→ **REQUEST**
Word for word, copy all the data and drop the pictures.

→ **RECORDED INFORMATION**
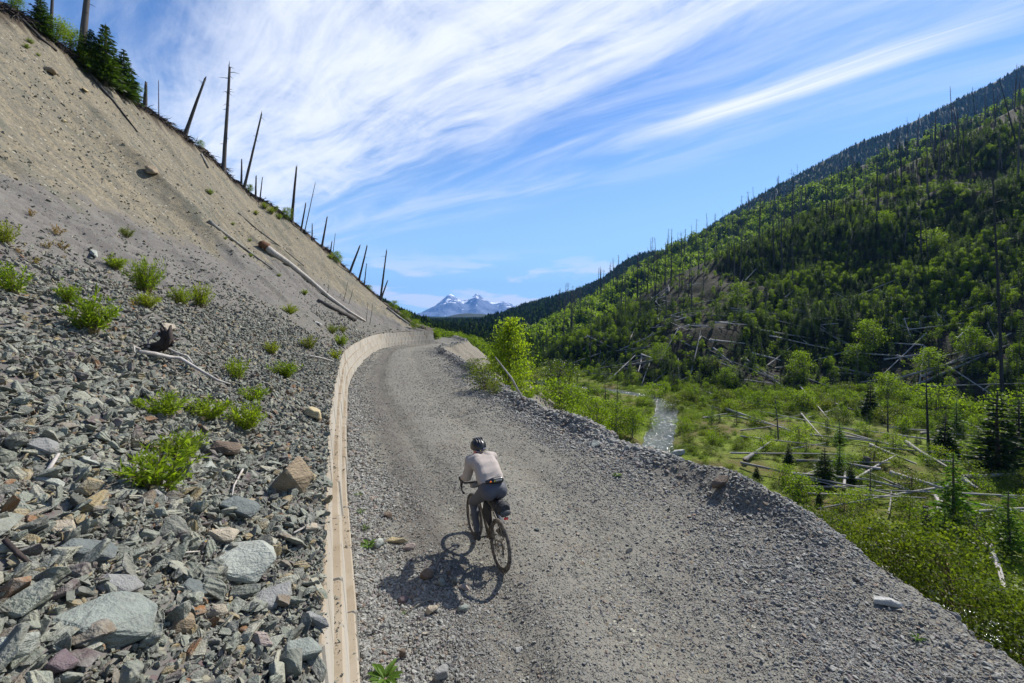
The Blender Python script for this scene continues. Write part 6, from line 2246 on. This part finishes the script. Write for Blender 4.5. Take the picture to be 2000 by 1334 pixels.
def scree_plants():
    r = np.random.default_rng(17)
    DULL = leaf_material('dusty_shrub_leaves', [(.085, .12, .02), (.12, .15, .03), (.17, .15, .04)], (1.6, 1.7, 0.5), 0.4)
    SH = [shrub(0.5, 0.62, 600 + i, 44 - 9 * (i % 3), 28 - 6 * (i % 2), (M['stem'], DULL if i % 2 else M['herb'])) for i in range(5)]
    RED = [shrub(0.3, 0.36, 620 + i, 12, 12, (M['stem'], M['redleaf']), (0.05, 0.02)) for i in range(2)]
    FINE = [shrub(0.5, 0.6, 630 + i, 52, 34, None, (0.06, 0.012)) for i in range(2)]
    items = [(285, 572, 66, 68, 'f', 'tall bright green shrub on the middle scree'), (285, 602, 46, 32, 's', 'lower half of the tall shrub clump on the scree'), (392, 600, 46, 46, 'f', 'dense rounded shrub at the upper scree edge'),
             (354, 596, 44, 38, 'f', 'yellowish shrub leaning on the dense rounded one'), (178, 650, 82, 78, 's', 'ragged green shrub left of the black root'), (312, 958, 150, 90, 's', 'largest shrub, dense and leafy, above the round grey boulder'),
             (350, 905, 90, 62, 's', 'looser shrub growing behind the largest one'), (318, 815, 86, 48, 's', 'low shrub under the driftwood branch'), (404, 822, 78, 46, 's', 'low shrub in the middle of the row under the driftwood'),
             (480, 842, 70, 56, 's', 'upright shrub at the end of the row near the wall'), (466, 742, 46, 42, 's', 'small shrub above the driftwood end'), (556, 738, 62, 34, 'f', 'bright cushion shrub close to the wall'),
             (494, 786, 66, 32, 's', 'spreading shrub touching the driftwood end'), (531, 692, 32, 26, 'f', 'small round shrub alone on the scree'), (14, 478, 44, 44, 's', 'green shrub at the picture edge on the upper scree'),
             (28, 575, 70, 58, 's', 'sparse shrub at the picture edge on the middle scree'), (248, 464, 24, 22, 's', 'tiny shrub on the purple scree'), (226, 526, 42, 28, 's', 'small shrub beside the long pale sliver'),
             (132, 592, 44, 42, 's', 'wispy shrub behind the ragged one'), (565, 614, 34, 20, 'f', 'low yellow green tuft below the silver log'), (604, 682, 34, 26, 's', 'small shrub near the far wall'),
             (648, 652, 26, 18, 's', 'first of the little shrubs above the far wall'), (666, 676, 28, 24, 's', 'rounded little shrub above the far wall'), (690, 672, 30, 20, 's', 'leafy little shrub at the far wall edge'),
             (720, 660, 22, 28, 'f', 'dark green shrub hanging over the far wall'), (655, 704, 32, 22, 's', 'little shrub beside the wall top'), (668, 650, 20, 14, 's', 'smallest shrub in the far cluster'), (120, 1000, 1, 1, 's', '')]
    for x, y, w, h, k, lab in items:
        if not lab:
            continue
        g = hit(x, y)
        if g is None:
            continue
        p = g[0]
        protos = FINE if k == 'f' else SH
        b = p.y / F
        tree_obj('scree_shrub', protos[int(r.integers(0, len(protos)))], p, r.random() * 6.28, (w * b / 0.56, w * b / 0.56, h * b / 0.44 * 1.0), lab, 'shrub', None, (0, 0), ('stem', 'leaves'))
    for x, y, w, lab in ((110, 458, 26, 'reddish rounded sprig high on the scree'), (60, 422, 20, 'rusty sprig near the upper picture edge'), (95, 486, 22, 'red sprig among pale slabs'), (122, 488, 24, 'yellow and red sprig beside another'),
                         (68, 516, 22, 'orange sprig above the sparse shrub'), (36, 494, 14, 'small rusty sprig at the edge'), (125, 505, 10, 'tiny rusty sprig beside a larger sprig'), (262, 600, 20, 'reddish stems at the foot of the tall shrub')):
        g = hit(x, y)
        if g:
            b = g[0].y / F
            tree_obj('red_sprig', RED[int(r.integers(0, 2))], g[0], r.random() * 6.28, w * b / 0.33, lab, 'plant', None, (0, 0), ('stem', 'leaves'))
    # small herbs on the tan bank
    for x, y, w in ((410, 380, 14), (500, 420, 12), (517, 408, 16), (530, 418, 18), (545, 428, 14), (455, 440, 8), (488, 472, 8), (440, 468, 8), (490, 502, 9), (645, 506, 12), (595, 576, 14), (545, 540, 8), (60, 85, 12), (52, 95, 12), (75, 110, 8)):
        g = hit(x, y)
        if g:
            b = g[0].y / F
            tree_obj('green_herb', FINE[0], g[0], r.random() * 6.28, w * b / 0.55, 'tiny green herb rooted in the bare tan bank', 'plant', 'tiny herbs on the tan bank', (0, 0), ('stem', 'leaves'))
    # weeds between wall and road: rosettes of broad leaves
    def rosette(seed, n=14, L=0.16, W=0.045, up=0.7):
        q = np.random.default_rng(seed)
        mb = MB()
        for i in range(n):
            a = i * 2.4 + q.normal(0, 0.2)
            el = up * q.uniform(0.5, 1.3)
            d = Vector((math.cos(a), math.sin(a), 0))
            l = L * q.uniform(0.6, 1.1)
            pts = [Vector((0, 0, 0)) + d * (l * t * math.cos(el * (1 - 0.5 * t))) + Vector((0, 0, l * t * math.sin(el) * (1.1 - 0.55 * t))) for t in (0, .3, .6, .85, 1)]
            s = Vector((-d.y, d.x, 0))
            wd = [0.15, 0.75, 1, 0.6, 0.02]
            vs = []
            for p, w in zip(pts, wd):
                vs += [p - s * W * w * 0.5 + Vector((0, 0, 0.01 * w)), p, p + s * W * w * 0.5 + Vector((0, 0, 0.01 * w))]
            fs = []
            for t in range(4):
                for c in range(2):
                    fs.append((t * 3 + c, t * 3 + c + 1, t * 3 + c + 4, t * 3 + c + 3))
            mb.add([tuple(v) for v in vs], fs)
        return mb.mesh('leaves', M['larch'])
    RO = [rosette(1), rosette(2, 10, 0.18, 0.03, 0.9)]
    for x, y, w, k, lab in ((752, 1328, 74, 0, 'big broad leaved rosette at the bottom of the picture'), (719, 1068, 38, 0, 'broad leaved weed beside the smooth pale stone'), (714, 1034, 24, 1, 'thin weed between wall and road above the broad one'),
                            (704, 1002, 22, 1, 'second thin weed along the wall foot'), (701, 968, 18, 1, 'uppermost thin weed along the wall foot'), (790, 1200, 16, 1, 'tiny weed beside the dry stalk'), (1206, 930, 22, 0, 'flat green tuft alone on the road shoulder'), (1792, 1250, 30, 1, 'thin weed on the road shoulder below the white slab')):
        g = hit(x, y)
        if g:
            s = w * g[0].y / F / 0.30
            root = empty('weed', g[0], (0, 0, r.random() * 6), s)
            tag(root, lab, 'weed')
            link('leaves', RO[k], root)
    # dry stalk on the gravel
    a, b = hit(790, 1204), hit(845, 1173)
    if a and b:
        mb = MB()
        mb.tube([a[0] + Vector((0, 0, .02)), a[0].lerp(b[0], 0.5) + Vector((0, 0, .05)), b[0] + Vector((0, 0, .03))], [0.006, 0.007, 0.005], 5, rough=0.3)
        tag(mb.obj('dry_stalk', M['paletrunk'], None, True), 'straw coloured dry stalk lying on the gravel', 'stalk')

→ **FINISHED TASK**
The Blender Python script for this scene continues. Write part 6, from line 2246 on. This part finishes the script. Write for Blender 4.5. Take the picture to be 2000 by 1334 pixels.
def scree_plants():
    r = np.random.default_rng(17)
    DULL = leaf_material('dusty_shrub_leaves', [(.085, .12, .02), (.12, .15, .03), (.17, .15, .04)], (1.6, 1.7, 0.5), 0.4)
    SH = [shrub(0.5, 0.62, 600 + i, 44 - 9 * (i % 3), 28 - 6 * (i % 2), (M['stem'], DULL if i % 2 else M['herb'])) for i in range(5)]
    RED = [shrub(0.3, 0.36, 620 + i, 12, 12, (M['stem'], M['redleaf']), (0.05, 0.02)) for i in range(2)]
    FINE = [shrub(0.5, 0.6, 630 + i, 52, 34, None, (0.06, 0.012)) for i in range(2)]
    items = [(285, 572, 66, 68, 'f', 'tall bright green shrub on the middle scree'), (285, 602, 46, 32, 's', 'lower half of the tall shrub clump on the scree'), (392, 600, 46, 46, 'f', 'dense rounded shrub at the upper scree edge'),
             (354, 596, 44, 38, 'f', 'yellowish shrub leaning on the dense rounded one'), (178, 650, 82, 78, 's', 'ragged green shrub left of the black root'), (312, 958, 150, 90, 's', 'largest shrub, dense and leafy, above the round grey boulder'),
             (350, 905, 90, 62, 's', 'looser shrub growing behind the largest one'), (318, 815, 86, 48, 's', 'low shrub under the driftwood branch'), (404, 822, 78, 46, 's', 'low shrub in the middle of the row under the driftwood'),
             (480, 842, 70, 56, 's', 'upright shrub at the end of the row near the wall'), (466, 742, 46, 42, 's', 'small shrub above the driftwood end'), (556, 738, 62, 34, 'f', 'bright cushion shrub close to the wall'),
             (494, 786, 66, 32, 's', 'spreading shrub touching the driftwood end'), (531, 692, 32, 26, 'f', 'small round shrub alone on the scree'), (14, 478, 44, 44, 's', 'green shrub at the picture edge on the upper scree'),
             (28, 575, 70, 58, 's', 'sparse shrub at the picture edge on the middle scree'), (248, 464, 24, 22, 's', 'tiny shrub on the purple scree'), (226, 526, 42, 28, 's', 'small shrub beside the long pale sliver'),
             (132, 592, 44, 42, 's', 'wispy shrub behind the ragged one'), (565, 614, 34, 20, 'f', 'low yellow green tuft below the silver log'), (604, 682, 34, 26, 's', 'small shrub near the far wall'),
             (648, 652, 26, 18, 's', 'first of the little shrubs above the far wall'), (666, 676, 28, 24, 's', 'rounded little shrub above the far wall'), (690, 672, 30, 20, 's', 'leafy little shrub at the far wall edge'),
             (720, 660, 22, 28, 'f', 'dark green shrub hanging over the far wall'), (655, 704, 32, 22, 's', 'little shrub beside the wall top'), (668, 650, 20, 14, 's', 'smallest shrub in the far cluster'), (120, 1000, 1, 1, 's', '')]
    for x, y, w, h, k, lab in items:
        if not lab:
            continue
        g = hit(x, y)
        if g is None:
            continue
        p = g[0]
        protos = FINE if k == 'f' else SH
        b = p.y / F
        tree_obj('scree_shrub', protos[int(r.integers(0, len(protos)))], p, r.random() * 6.28, (w * b / 0.56, w * b / 0.56, h * b / 0.44 * 1.0), lab, 'shrub', None, (0, 0), ('stem', 'leaves'))
    for x, y, w, lab in ((110, 458, 26, 'reddish rounded sprig high on the scree'), (60, 422, 20, 'rusty sprig near the upper picture edge'), (95, 486, 22, 'red sprig among pale slabs'), (122, 488, 24, 'yellow and red sprig beside another'),
                         (68, 516, 22, 'orange sprig above the sparse shrub'), (36, 494, 14, 'small rusty sprig at the edge'), (125, 505, 10, 'tiny rusty sprig beside a larger sprig'), (262, 600, 20, 'reddish stems at the foot of the tall shrub')):
        g = hit(x, y)
        if g:
            b = g[0].y / F
            tree_obj('red_sprig', RED[int(r.integers(0, 2))], g[0], r.random() * 6.28, w * b / 0.33, lab, 'plant', None, (0, 0), ('stem', 'leaves'))
    # small herbs on the tan bank
    for x, y, w in ((410, 380, 14), (500, 420, 12), (517, 408, 16), (530, 418, 18), (545, 428, 14), (455, 440, 8), (488, 472, 8), (440, 468, 8), (490, 502, 9), (645, 506, 12), (595, 576, 14), (545, 540, 8), (60, 85, 12), (52, 95, 12), (75, 110, 8)):
        g = hit(x, y)
        if g:
            b = g[0].y / F
            tree_obj('green_herb', FINE[0], g[0], r.random() * 6.28, w * b / 0.55, 'tiny green herb rooted in the bare tan bank', 'plant', 'tiny herbs on the tan bank', (0, 0), ('stem', 'leaves'))
    # weeds between wall and road: rosettes of broad leaves
    def rosette(seed, n=14, L=0.16, W=0.045, up=0.7):
        q = np.random.default_rng(seed)
        mb = MB()
        for i in range(n):
            a = i * 2.4 + q.normal(0, 0.2)
            el = up * q.uniform(0.5, 1.3)
            d = Vector((math.cos(a), math.sin(a), 0))
            l = L * q.uniform(0.6, 1.1)
            pts = [Vector((0, 0, 0)) + d * (l * t * math.cos(el * (1 - 0.5 * t))) + Vector((0, 0, l * t * math.sin(el) * (1.1 - 0.55 * t))) for t in (0, .3, .6, .85, 1)]
            s = Vector((-d.y, d.x, 0))
            wd = [0.15, 0.75, 1, 0.6, 0.02]
            vs = []
            for p, w in zip(pts, wd):
                vs += [p - s * W * w * 0.5 + Vector((0, 0, 0.01 * w)), p, p + s * W * w * 0.5 + Vector((0, 0, 0.01 * w))]
            fs = []
            for t in range(4):
                for c in range(2):
                    fs.append((t * 3 + c, t * 3 + c + 1, t * 3 + c + 4, t * 3 + c + 3))
            mb.add([tuple(v) for v in vs], fs)
        return mb.mesh('leaves', M['larch'])
    RO = [rosette(1), rosette(2, 10, 0.18, 0.03, 0.9)]
    for x, y, w, k, lab in ((752, 1328, 74, 0, 'big broad leaved rosette at the bottom of the picture'), (719, 1068, 38, 0, 'broad leaved weed beside the smooth pale stone'), (714, 1034, 24, 1, 'thin weed between wall and road above the broad one'),
                            (704, 1002, 22, 1, 'second thin weed along the wall foot'), (701, 968, 18, 1, 'uppermost thin weed along the wall foot'), (790, 1200, 16, 1, 'tiny weed beside the dry stalk'), (1206, 930, 22, 0, 'flat green tuft alone on the road shoulder'), (1792, 1250, 30, 1, 'thin weed on the road shoulder below the white slab')):
        g = hit(x, y)
        if g:
            s = w * g[0].y / F / 0.30
            root = empty('weed', g[0], (0, 0, r.random() * 6), s)
            tag(root, lab, 'weed')
            link('leaves', RO[k], root)
    # dry stalk on the gravel
    a, b = hit(790, 1204), hit(845, 1173)
    if a and b:
        mb = MB()
        mb.tube([a[0] + Vector((0, 0, .02)), a[0].lerp(b[0], 0.5) + Vector((0, 0, .05)), b[0] + Vector((0, 0, .03))], [0.006, 0.007, 0.005], 5, rough=0.3)
        tag(mb.obj('dry_stalk', M['paletrunk'], None, True), 'straw coloured dry stalk lying on the gravel', 'stalk')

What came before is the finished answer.